Professora da 3ª série, Rosalinde Silva de Almeida também é mãe e assegura que os alunos com pior rendimento são justamente os que não encontram ajuda em casa. “Meu filho tem um ano e quatro meses e, em todos os momentos em que eu percebo que ele está interessado, eu procuro estimular, mostrando que existe diferença entre números e letras, entre desenhos e letras.” A professora acredita que a proximidade da escola com a casa da criança facilita o relaciotitle_aliasnto dos pais com a escola. “Hoje vieram duas mães saber do comportamento dos filhos. E eu sempre mando recado quando a criança não está fazendo o exercício, mando chamar a mãe. Quando encontro pelo caminho, eu sempre converso. A gente se encontra sempre, a gente mora perto e está sempre se vendo”, reforça.
A diretora da Primeiro de Maio, Simone de Jesus, concorda que os pais têm papel importante na educação, e sempre busca a participação da família. “Fiz uma reunião recentemente com os pais porque a turma da 2ª série está com problemas de disciplina. Disse aos pais que eles precisam ter a consciência de que a escola sozinha não caminha. A escola só é de qualidade se o pai tiver a idéia de que a escola é boa para o filho dele. Assim ele vai zelar pela escola e dar exemplo para esse menino zelar também”, aconselha Simone.
Simone admite que nem todos os pais têm interesse em acompanhar a vida escolar do filho, mas considera satisfatória a parceria que a sua escola conseguiu desenvolver. “Temos muitos pais parceiros da escola na educação, do dever de casa às coisas simples, como ensinar a lavar as mãos, ensinar que é errado andar descalço onde alaga, perto da maré, que não pode pegar o peixe da maré, porque está poluída, suja. Nós temos essa parceria aqui, não é 100%, mas isso seria utopia”, diz.
Pai de Robert, David, Marcley e Taliany, Joel Santos estudou na escola que hoje ensina seus filhos, e se emociona ao falar da instituição. “Hoje, o Robert, meu filho mais velho, é um dos grandes alunos de outra escola. Ele está na 8ª série, e quando perguntam onde estudou, ele fala: na Primeiro de Maio” relata o pai, com olhos úmidos.

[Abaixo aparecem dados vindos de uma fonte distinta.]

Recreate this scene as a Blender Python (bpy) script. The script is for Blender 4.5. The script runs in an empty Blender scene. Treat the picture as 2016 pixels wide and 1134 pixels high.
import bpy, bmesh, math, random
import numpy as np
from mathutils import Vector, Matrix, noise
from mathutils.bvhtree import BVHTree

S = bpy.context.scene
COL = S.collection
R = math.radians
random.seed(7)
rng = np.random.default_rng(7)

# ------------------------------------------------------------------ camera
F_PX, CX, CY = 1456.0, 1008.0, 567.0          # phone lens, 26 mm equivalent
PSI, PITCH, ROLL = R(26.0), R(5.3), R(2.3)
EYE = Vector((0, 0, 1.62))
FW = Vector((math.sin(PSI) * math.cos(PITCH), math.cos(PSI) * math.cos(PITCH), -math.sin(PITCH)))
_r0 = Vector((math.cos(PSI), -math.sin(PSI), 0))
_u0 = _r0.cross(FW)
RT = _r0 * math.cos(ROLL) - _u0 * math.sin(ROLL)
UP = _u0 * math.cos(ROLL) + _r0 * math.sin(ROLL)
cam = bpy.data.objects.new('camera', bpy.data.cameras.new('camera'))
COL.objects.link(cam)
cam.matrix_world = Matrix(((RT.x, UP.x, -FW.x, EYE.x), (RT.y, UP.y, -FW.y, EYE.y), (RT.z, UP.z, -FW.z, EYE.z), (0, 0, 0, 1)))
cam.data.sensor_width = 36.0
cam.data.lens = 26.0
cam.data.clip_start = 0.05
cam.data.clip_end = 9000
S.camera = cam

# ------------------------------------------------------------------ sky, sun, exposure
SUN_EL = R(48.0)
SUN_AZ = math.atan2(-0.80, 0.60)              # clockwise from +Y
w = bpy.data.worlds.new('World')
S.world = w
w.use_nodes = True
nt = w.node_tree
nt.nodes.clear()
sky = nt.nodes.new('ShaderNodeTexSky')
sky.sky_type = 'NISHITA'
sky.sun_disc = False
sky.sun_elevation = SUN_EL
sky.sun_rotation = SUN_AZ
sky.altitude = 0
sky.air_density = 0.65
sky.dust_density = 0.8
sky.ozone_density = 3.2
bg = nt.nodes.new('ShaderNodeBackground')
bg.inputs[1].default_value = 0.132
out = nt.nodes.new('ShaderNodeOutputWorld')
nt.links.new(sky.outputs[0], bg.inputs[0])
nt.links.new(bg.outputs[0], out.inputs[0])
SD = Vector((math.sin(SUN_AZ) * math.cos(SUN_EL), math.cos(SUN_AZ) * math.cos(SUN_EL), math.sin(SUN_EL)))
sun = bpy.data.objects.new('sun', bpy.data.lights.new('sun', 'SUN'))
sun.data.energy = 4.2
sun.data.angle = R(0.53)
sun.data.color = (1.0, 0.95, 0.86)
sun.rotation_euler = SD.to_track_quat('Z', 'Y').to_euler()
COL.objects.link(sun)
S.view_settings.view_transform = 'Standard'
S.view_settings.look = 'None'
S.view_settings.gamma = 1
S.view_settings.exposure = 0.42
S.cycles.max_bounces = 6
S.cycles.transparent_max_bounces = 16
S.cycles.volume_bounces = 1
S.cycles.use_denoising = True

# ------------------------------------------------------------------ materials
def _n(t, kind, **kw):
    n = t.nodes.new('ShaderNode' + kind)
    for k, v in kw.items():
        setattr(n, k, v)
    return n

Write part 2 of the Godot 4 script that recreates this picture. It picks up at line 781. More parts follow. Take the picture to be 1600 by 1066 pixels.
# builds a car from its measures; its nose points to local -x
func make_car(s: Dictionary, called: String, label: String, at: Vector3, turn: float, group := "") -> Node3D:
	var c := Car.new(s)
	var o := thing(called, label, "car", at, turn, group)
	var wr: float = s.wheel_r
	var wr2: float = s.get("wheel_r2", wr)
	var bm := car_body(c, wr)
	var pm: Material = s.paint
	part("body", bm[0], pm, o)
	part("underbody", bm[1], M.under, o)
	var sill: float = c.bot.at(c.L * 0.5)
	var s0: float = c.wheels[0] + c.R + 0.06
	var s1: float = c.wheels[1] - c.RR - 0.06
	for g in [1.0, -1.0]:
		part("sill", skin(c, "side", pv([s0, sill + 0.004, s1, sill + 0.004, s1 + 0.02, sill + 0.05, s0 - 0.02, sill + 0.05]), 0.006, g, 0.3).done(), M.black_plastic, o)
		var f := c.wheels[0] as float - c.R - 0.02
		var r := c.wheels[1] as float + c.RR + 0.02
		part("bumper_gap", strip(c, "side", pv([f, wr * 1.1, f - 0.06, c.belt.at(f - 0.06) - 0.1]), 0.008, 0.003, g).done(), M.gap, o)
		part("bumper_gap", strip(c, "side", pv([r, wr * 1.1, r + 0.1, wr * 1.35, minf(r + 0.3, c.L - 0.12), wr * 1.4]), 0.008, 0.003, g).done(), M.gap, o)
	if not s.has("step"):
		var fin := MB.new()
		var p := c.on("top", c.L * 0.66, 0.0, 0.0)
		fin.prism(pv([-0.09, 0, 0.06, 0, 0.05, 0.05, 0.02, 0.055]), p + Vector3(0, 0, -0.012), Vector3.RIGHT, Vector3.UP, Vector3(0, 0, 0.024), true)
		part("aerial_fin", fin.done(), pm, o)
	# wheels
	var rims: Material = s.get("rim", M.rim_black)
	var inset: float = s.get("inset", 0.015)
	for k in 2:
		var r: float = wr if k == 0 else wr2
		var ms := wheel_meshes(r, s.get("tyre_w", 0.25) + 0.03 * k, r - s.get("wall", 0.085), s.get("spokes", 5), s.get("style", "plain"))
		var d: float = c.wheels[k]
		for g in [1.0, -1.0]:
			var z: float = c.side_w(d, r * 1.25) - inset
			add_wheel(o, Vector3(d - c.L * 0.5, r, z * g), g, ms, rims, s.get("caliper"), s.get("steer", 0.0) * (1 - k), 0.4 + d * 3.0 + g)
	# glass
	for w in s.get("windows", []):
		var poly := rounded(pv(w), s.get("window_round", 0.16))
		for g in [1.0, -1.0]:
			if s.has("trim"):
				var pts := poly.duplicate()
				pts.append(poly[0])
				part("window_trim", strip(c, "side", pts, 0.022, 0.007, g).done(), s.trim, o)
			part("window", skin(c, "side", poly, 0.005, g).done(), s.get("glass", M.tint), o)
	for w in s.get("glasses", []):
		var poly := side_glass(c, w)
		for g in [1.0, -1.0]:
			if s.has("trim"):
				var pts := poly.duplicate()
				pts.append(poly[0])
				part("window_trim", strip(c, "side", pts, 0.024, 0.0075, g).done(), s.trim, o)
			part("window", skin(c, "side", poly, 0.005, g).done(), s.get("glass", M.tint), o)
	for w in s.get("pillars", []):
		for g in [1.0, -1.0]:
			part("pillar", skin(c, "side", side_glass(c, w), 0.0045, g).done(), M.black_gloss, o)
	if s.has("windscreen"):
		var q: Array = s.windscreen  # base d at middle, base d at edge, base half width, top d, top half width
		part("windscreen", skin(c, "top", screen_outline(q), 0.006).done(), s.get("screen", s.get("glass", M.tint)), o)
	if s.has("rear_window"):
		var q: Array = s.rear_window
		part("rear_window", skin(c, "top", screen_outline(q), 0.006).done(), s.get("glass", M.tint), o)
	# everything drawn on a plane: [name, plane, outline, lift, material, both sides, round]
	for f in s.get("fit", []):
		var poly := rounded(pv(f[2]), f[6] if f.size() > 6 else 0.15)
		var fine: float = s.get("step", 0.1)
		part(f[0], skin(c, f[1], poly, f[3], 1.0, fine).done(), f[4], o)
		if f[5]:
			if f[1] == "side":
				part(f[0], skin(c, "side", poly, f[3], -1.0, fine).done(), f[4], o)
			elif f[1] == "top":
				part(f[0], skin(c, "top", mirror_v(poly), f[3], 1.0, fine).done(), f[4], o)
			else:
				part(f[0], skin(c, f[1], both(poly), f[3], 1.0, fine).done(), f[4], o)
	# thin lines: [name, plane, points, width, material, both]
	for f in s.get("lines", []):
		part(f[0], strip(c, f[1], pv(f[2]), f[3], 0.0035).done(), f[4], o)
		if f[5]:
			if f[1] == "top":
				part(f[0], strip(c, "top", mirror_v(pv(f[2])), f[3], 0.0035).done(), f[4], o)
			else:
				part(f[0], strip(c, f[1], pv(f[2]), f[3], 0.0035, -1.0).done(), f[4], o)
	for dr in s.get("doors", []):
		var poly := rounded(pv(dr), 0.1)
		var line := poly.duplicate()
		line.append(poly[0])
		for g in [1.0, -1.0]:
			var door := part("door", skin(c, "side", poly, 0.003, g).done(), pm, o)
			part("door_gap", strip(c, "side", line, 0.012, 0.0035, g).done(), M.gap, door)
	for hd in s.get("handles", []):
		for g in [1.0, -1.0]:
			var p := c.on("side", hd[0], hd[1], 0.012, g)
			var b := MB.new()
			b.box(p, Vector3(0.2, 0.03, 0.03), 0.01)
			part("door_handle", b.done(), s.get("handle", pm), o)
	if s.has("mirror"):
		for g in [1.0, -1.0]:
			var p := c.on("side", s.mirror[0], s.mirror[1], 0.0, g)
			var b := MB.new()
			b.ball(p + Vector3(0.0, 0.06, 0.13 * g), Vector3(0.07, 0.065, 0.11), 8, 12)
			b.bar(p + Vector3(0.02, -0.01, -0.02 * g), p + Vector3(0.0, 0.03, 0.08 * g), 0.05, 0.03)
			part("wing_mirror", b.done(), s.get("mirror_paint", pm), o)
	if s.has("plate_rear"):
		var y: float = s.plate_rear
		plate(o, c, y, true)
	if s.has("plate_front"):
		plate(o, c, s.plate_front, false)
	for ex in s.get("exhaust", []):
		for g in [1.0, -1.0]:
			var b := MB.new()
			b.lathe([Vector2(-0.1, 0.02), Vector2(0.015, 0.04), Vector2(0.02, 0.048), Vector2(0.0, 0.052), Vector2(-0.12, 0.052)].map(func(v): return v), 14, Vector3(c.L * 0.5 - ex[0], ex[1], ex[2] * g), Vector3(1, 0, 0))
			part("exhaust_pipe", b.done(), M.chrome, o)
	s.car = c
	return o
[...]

“Os professores procuram saber dos alunos, procuram os pais, chamam os pais, conversam, explicam, chamam a família até a escola e formam um conjunto que só faz a escola ganhar. A gente até perde as palavras, mas, em termos de ensino, é muito importante. É maravilhoso. Meus filhos são muito inteligentes”, completa Joel.
Para ele, a comunidade preserva a escola porque a percebe como um lugar que pode dar um futuro mais promissor aos filhos. Desde 1983 no bairro, a instituição já acolheu muitos alunos que hoje são pais ou voluntários da escola, como Mateus Moreno, de 21 anos. Hoje, o ex-aluno dá aula de artes, e até arranjou um colega para ensinar durante o período em que ele está no trabalho.
A mãe Clotilde não dá espaço para as dificuldades e prefere lutar pelo sucesso do filho. “Pobreza não é sinônimo de falta de educação, de porcaria. Minha mãe me criou lavando roupa para fora e eu não virei assaltante, ou algo do tipo. Pelo contrário, ela me formou com dificuldade e eu hoje faço isso com meu filho.”